Her A Girl Called Jack blog catapulted her into the public eye because it offered ideas about how to make decent meals to people struggling to feed their families on a low budget – in other words, people on benefits. She did it to chronicle her own efforts to feed herself and her son on a food budget of just £10 per week – and she started blogging in response to a local councillor who claimed that ‘druggies, drunks and single mums are ruining the High Street’. A book of recipes went straight to the top of the charts at the start of the year, and a sequel may do the same before Christmas.

She built herself up from ‘Benefit Street’ and the blogosphere to become a success – and the vested interests don’t like it.
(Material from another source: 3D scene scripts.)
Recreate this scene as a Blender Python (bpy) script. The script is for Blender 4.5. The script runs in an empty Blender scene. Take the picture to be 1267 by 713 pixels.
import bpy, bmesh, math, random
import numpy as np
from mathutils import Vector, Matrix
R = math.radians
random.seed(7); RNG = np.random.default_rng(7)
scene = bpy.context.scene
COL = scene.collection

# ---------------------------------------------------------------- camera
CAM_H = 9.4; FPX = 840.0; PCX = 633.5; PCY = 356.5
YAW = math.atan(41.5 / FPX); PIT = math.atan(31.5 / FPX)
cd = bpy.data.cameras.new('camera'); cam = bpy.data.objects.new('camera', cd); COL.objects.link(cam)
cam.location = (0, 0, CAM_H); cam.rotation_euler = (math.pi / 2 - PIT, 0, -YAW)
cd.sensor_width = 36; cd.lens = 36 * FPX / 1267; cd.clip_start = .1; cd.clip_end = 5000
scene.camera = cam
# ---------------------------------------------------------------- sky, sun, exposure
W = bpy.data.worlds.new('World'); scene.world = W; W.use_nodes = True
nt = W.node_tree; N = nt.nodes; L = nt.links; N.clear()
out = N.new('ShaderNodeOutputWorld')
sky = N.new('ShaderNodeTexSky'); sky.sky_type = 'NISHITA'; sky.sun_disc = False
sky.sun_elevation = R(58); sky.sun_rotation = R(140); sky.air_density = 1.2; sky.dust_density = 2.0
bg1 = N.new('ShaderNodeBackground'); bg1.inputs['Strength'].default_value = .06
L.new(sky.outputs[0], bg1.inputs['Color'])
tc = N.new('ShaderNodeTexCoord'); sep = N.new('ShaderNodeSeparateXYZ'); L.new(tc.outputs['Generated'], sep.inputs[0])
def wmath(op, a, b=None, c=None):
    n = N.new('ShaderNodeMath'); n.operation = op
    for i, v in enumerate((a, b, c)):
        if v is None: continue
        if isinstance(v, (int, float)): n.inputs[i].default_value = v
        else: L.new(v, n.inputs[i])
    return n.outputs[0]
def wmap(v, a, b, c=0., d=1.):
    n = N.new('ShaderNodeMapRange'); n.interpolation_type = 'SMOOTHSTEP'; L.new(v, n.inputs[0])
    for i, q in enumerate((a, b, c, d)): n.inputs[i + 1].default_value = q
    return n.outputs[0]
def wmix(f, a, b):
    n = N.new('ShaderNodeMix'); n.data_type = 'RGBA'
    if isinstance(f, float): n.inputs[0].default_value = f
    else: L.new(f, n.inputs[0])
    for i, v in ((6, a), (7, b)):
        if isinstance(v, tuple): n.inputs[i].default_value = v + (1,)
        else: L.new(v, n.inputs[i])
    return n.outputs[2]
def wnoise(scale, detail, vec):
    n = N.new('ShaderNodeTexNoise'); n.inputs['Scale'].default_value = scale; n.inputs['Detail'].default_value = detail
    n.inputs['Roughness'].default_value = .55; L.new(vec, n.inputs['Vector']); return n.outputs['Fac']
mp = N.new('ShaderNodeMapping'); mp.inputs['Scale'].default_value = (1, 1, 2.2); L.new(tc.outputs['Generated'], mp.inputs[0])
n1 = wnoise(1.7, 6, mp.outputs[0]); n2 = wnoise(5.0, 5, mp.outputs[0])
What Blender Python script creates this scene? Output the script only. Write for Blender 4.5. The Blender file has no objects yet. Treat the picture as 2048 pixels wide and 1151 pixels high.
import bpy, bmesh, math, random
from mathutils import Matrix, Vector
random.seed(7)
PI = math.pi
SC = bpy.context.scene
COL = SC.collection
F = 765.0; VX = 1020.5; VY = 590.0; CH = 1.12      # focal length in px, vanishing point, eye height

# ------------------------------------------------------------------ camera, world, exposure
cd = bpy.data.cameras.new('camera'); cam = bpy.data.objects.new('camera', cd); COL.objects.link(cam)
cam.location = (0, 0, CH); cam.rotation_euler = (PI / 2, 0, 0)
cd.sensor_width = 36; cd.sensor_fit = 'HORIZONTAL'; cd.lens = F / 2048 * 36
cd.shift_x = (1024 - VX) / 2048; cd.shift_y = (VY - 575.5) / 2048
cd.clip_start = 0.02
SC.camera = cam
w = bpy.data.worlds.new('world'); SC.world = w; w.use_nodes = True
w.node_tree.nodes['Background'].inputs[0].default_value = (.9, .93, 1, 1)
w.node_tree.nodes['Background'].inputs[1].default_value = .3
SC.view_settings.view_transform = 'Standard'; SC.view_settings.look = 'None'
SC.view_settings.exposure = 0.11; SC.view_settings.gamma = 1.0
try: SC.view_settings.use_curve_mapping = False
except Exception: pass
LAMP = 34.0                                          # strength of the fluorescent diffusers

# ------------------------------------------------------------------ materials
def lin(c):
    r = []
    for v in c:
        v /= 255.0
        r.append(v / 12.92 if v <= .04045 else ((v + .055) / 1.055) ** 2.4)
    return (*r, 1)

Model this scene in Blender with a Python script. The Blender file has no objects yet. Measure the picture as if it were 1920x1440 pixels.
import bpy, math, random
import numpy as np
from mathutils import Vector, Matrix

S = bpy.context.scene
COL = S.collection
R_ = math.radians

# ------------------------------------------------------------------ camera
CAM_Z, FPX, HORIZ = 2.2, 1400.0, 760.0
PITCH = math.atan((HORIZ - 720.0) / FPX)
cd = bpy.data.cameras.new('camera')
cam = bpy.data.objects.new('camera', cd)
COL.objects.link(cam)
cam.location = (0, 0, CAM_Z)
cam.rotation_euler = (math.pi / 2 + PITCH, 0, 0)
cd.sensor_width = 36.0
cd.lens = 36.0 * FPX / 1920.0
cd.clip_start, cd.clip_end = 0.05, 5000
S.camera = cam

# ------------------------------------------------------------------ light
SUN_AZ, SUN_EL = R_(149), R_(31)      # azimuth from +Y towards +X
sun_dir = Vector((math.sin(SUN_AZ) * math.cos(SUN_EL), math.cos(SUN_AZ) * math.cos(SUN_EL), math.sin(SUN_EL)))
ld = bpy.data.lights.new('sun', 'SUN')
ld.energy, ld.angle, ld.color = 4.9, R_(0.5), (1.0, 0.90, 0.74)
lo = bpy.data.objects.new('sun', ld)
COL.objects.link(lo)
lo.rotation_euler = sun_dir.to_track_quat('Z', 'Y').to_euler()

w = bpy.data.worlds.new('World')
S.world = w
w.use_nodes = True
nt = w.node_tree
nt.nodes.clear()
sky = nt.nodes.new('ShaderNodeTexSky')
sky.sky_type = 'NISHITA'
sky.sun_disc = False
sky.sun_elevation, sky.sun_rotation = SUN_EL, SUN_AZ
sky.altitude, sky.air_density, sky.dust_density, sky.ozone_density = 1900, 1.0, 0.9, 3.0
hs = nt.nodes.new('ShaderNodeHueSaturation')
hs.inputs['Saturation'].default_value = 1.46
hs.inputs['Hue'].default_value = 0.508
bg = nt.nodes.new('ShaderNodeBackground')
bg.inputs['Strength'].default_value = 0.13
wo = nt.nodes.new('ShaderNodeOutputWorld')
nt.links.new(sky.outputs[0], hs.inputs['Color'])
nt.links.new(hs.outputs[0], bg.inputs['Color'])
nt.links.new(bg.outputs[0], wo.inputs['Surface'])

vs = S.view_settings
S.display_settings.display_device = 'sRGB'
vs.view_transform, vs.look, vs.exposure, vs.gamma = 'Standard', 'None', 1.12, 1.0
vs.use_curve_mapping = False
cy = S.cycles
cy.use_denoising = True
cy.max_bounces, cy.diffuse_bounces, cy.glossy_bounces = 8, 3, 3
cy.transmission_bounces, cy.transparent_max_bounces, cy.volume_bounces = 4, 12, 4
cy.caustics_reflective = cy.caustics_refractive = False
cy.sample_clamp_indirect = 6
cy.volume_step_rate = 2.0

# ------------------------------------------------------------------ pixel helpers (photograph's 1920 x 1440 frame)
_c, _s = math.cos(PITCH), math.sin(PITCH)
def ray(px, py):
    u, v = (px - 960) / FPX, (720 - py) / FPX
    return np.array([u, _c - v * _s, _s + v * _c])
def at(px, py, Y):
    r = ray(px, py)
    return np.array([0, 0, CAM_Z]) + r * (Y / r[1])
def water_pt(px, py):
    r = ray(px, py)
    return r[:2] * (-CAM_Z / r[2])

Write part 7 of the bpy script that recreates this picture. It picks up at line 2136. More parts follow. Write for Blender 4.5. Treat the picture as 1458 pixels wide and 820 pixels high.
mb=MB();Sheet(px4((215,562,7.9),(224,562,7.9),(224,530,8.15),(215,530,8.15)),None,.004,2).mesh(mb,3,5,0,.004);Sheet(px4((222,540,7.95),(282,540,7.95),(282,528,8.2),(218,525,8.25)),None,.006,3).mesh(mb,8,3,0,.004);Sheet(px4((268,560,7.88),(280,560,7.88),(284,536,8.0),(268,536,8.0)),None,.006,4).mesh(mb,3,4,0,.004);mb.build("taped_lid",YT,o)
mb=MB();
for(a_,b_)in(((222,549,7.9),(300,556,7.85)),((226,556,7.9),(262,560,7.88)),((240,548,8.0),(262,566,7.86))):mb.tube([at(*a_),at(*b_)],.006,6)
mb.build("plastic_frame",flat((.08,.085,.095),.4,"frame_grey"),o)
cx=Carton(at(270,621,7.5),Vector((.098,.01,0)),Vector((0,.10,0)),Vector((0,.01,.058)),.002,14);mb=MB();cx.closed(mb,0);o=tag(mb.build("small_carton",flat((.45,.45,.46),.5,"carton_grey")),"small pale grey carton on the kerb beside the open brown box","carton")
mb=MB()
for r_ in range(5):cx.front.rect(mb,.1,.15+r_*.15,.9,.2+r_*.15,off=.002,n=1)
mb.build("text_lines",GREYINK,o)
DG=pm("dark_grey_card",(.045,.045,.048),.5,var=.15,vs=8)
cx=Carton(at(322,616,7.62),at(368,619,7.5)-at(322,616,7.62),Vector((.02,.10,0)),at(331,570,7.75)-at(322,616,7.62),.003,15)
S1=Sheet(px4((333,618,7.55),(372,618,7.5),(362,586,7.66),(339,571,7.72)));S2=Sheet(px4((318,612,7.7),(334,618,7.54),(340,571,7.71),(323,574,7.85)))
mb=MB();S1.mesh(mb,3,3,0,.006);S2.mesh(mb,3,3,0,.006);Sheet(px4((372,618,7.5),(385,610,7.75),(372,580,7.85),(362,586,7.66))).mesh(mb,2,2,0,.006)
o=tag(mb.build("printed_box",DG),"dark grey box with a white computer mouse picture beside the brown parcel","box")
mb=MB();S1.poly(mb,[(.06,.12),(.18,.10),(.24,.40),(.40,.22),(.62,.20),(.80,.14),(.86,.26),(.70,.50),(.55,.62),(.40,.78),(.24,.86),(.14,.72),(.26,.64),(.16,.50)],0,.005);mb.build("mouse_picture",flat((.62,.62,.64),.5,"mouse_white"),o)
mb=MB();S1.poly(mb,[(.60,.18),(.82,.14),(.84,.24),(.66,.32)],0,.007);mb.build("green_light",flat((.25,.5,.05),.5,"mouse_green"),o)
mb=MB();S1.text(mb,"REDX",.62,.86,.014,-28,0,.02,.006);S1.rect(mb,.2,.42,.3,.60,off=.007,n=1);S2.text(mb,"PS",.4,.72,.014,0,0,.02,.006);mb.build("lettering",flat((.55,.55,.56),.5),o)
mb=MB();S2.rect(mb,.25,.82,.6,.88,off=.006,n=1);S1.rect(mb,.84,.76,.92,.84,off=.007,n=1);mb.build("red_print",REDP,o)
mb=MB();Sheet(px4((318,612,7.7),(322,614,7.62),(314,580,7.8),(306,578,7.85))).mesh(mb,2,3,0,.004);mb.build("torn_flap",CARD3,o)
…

It disproves their narrative that everyone on benefits is a scrounger, a skiver and a sponger – and they need working people to think what they tell them to think in the run-up to next year’s general election.

That’s why the Tories and the trolls have gone after her; it was an opportunity to put down a lower-class upstart and stifle the facts she was broadcasting.

Take a look at the Vox Political article referenced above; Jack Monroe was right in every word of that tweet. David Cameron is selling the NHS, Sarah Vine – around £9.2 billion worth of NHS contracts have been offered to private companies since the Health and Social Care Act became law (around 10 per cent of the NHS budget in England), meaning public money has been wasted on profits for corporate shareholders – including members of the Conservative Party and donors to the Conservative Party.

This writer hopes Jack Monroe can rise above the noise created by the Tories, those with vested interests, and the trolls. Their messages are meaningless. Let us all hope that for each of them there are at least a dozen of us who know her message has reached people we could not, and therefore can only offer her our gratitude and love.